Chad Oil Drilling Workers Start Three-Day Strike over Pay
N'DJAMENA, March 9 (Reuters) – Around 1,600 workers in Chad's oil exploration sector began a three-day strike on Sunday after rejecting a pay offer from two Chinese firms employing them, a union official said.
The strike, which did not affect the country's 120,000 barrel per day output, is the second this year declared by workers at Great Wall Drilling Corporation, a subsidiary of China National Petroleum Corporation (CNPC), and oil service firm China National Logging Corporation.
Union official Lagmet Harge said the Chinese firms pledged to increase salaries after the January strike but only made an offer after they threatened a second strike. The proposal of a 2 percent raise from 2015 was unacceptable, he added.

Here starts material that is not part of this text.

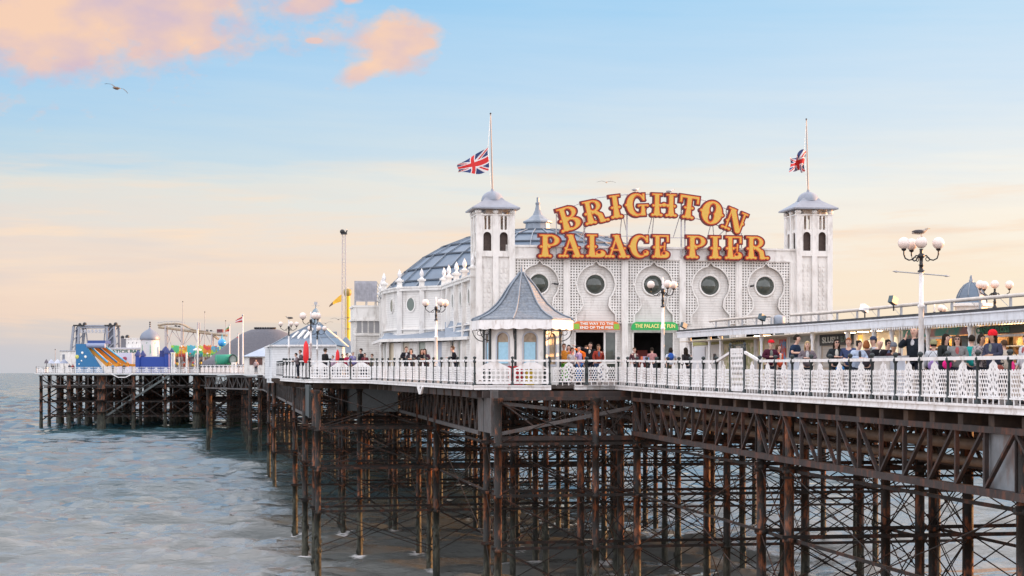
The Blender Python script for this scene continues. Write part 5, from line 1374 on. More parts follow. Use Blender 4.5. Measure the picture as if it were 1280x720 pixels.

"That's why we have decided to strike from Sunday at midnight until Wednesday. The strike is renewable."
The workers are located at sites in the Bongor Basin and the Logone region near the southern border with Cameroon. Operations at the country's 20,000 barrel per day refinery were not impacted.
Landlocked Chad began exporting its oil in 2003 when it completed a 1,000 kilometre pipeline to the Atlantic coast via Cameroon.
Chinese firms have pledged many billions of dollars in investment in the poor, former French colony. But relations have sometimes been rocky and the government last year suspended CNPC's activities temporarily, citing environmental violations while drilling for oil.